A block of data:
....
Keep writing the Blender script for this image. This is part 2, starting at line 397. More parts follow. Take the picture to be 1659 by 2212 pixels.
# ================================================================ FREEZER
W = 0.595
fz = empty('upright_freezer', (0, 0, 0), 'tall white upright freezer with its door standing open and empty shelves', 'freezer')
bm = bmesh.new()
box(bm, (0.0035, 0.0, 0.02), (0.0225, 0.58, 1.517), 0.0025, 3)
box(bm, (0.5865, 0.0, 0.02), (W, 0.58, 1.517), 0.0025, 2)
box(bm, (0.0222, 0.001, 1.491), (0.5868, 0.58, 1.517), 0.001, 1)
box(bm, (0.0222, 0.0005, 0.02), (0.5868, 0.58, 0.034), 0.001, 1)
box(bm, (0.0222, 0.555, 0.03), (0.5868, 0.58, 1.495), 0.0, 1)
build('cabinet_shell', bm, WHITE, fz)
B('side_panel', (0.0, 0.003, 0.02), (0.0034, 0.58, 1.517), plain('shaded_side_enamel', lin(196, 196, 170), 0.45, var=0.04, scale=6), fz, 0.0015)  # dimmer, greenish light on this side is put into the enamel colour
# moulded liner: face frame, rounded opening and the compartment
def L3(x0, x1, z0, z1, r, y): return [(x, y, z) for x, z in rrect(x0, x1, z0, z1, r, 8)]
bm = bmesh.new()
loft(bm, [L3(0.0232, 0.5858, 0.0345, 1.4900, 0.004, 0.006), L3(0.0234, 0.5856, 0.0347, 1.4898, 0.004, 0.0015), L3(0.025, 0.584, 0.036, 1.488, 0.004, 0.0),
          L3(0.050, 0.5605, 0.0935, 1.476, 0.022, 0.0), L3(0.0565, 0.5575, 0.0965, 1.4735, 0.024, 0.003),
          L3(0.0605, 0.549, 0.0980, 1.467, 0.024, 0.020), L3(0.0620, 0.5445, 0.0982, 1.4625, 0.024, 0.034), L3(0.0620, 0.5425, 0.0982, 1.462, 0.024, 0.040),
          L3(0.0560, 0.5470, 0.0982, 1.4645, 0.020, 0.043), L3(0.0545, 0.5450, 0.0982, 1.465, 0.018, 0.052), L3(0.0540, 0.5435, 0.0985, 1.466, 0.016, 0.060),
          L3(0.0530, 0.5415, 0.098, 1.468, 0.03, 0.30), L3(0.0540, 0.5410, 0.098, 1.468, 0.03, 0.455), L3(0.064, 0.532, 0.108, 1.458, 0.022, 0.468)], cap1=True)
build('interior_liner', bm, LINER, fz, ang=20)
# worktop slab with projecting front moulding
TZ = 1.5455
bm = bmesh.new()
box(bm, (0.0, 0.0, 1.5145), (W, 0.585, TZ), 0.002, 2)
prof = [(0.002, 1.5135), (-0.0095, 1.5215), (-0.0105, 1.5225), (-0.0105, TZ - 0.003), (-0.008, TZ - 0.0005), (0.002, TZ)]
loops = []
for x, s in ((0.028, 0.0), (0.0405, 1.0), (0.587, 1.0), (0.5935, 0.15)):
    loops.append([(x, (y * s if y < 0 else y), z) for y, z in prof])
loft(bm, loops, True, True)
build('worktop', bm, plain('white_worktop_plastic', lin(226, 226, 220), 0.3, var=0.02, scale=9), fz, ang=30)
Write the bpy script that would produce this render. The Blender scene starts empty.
....
▶ _EXERCISE TASK_
Retype the listing exactly, in full.

▶ _TASK RESULT_
Keep writing the Blender script for this image. This is part 2, starting at line 397. More parts follow. Take the picture to be 1659 by 2212 pixels.
# ================================================================ FREEZER
W = 0.595
fz = empty('upright_freezer', (0, 0, 0), 'tall white upright freezer with its door standing open and empty shelves', 'freezer')
bm = bmesh.new()
box(bm, (0.0035, 0.0, 0.02), (0.0225, 0.58, 1.517), 0.0025, 3)
box(bm, (0.5865, 0.0, 0.02), (W, 0.58, 1.517), 0.0025, 2)
box(bm, (0.0222, 0.001, 1.491), (0.5868, 0.58, 1.517), 0.001, 1)
box(bm, (0.0222, 0.0005, 0.02), (0.5868, 0.58, 0.034), 0.001, 1)
box(bm, (0.0222, 0.555, 0.03), (0.5868, 0.58, 1.495), 0.0, 1)
build('cabinet_shell', bm, WHITE, fz)
B('side_panel', (0.0, 0.003, 0.02), (0.0034, 0.58, 1.517), plain('shaded_side_enamel', lin(196, 196, 170), 0.45, var=0.04, scale=6), fz, 0.0015)  # dimmer, greenish light on this side is put into the enamel colour
# moulded liner: face frame, rounded opening and the compartment
def L3(x0, x1, z0, z1, r, y): return [(x, y, z) for x, z in rrect(x0, x1, z0, z1, r, 8)]
bm = bmesh.new()
loft(bm, [L3(0.0232, 0.5858, 0.0345, 1.4900, 0.004, 0.006), L3(0.0234, 0.5856, 0.0347, 1.4898, 0.004, 0.0015), L3(0.025, 0.584, 0.036, 1.488, 0.004, 0.0),
          L3(0.050, 0.5605, 0.0935, 1.476, 0.022, 0.0), L3(0.0565, 0.5575, 0.0965, 1.4735, 0.024, 0.003),
          L3(0.0605, 0.549, 0.0980, 1.467, 0.024, 0.020), L3(0.0620, 0.5445, 0.0982, 1.4625, 0.024, 0.034), L3(0.0620, 0.5425, 0.0982, 1.462, 0.024, 0.040),
          L3(0.0560, 0.5470, 0.0982, 1.4645, 0.020, 0.043), L3(0.0545, 0.5450, 0.0982, 1.465, 0.018, 0.052), L3(0.0540, 0.5435, 0.0985, 1.466, 0.016, 0.060),
          L3(0.0530, 0.5415, 0.098, 1.468, 0.03, 0.30), L3(0.0540, 0.5410, 0.098, 1.468, 0.03, 0.455), L3(0.064, 0.532, 0.108, 1.458, 0.022, 0.468)], cap1=True)
build('interior_liner', bm, LINER, fz, ang=20)
# worktop slab with projecting front moulding
TZ = 1.5455
bm = bmesh.new()
box(bm, (0.0, 0.0, 1.5145), (W, 0.585, TZ), 0.002, 2)
prof = [(0.002, 1.5135), (-0.0095, 1.5215), (-0.0105, 1.5225), (-0.0105, TZ - 0.003), (-0.008, TZ - 0.0005), (0.002, TZ)]
loops = []
for x, s in ((0.028, 0.0), (0.0405, 1.0), (0.587, 1.0), (0.5935, 0.15)):
    loops.append([(x, (y * s if y < 0 else y), z) for y, z in prof])
loft(bm, loops, True, True)
build('worktop', bm, plain('white_worktop_plastic', lin(226, 226, 220), 0.3, var=0.02, scale=9), fz, ang=30)
Write the bpy script that would produce this render. The Blender scene starts empty.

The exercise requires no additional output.